If you ask me of my opinion on internships, as many of my closer friends know, you'll probably get some sort of long-winded rant about the stupidity of unpaid indentured servitude for people who are no longer in college and using the internship to gain credit. (If we're talking a PAID internship, I'm less likely to rant.)
First off, is it just me, or am I crazy for subscribing to the notion that a person should get paid for his or her work? Yes, getting coffee and filing papers or answering telephones is not exactly a glamorous mode of employment, but it should still command at least minimum wage. Employers expecting a prospective employee to have years (in some cases) of internship requirements before they can be hired for an actual, paying job are in my opinion absolutely cheating new graduates out of their time. Don't get me wrong, I worked for two years as a congressional district office intern, answering phones, getting coffee, shuffling papers, cutting news clippings, faxing, copying, and otherwise earning my way into some valuable experience - in college. Now when I need a paying job, most places are telling people like me to get internship experience first.

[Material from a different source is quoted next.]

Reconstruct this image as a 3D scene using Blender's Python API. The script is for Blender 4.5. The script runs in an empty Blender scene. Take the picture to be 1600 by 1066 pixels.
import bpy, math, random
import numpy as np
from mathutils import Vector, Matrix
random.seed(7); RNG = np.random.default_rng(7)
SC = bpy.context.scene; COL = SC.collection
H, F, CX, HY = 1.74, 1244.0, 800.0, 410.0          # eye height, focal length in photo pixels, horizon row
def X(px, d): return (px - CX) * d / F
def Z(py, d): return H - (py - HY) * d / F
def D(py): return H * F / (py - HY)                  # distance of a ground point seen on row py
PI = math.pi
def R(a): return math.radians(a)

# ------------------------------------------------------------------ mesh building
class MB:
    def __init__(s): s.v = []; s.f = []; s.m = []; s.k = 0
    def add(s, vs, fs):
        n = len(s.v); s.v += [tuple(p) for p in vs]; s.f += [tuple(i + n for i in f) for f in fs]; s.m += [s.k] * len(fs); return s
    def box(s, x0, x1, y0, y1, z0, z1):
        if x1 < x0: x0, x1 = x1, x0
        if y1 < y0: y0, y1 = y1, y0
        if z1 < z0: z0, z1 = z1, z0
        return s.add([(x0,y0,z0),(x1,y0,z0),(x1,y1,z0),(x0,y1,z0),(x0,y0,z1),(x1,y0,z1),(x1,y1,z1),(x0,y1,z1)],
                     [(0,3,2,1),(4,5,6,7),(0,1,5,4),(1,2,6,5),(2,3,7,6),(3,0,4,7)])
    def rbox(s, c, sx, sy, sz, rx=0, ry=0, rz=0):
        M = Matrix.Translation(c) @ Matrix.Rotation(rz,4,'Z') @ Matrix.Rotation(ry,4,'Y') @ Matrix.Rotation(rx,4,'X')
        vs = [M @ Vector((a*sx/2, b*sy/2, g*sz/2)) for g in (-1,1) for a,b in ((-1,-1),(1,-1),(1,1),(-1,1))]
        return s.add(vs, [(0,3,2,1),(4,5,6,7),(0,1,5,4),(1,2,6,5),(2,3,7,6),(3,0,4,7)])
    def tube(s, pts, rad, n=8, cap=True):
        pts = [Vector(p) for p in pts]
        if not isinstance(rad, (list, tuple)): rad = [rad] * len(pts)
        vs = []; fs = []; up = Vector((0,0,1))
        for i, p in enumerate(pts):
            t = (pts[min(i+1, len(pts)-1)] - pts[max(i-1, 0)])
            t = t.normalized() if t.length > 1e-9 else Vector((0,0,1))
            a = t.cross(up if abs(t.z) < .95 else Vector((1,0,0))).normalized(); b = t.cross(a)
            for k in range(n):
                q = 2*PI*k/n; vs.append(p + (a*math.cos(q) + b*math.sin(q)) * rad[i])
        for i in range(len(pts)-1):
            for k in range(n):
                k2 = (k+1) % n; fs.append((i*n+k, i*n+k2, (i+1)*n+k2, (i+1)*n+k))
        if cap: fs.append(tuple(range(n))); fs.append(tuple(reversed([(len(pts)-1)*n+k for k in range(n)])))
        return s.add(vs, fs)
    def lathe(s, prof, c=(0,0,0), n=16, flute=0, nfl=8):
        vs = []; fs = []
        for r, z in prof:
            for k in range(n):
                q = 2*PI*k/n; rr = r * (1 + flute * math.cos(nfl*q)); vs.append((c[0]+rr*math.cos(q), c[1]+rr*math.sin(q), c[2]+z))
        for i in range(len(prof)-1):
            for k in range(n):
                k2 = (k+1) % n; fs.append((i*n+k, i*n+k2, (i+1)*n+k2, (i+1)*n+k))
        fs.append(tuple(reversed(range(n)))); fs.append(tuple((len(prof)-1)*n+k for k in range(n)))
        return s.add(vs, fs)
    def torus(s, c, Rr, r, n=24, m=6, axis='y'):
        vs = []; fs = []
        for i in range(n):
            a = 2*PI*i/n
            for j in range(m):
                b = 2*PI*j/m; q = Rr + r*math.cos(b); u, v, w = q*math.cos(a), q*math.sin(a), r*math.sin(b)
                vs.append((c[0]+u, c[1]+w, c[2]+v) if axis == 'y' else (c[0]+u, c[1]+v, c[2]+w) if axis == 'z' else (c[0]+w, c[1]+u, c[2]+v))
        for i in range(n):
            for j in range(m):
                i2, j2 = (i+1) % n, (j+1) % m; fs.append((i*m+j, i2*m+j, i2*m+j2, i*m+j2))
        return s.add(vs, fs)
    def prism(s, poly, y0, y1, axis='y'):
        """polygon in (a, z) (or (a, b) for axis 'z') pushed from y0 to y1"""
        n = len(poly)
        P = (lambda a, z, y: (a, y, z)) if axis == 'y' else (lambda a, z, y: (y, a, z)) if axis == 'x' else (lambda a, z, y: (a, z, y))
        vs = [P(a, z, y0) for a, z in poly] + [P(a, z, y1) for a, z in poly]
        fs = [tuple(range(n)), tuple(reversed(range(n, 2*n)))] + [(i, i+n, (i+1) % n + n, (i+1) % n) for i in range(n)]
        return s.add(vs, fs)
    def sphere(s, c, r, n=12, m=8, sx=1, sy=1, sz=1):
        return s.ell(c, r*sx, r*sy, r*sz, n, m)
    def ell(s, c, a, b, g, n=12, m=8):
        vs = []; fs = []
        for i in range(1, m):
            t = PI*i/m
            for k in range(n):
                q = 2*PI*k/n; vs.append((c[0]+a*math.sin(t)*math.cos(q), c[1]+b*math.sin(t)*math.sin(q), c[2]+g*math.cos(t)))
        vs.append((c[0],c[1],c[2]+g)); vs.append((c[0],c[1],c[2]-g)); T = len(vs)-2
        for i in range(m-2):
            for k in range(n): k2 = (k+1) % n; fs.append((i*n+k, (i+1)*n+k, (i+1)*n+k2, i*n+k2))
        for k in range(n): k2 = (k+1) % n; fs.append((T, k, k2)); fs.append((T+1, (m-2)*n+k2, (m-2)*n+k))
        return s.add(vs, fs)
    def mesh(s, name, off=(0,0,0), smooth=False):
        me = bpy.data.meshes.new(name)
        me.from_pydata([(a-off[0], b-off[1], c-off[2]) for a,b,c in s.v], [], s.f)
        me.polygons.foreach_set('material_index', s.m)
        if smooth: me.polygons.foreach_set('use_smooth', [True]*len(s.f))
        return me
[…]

This brings me to what I consider the biggest crock of the 21st century: Ryan (of Ryan Beck's Communications Commentary fame) recently sent me an article from the New York Times all about the latest job hunting craze - paying services to find you unpaid internships. SCREECH! Stop the car right there: paying a service to find an UNpaid internship is about as stupid an idea as putting metal in a microwave oven. Or smoking at a gas station.
In the case of the kiddies mentioned in the article, parents are shelling out sometimes THOUSANDS of dollars to use these services. One kid's parents paid a service $8,000 to land him at an internship in New York City with Ford Models.
For the services, it's just business: "Students don't have problems finding internships, students have problems getting internships," said one representative of an internship-placement service. Apparently, the employers like the middlemen, as it saves them the time and expense of actually looking for qualified candidates to pour steaming hot mugs of coffee and fax paperwork. Some people worry that it's not letting the kiddies or graduates fend for themselves and develop great life rejection skills.
Unpaid internships are unfair to begin with, weeding out potentially stellar talent by forcing only those who can afford to stay with their relatives for years on end while working menial jobs trying to sock away a little money until an agency gives them a transition from intern to paid worker. Whatever happened to the philosophy of John Locke: you reap what you sow? If I am going to do work, I damn well better be getting paid for it.
That's my story, and I'm sticking to it.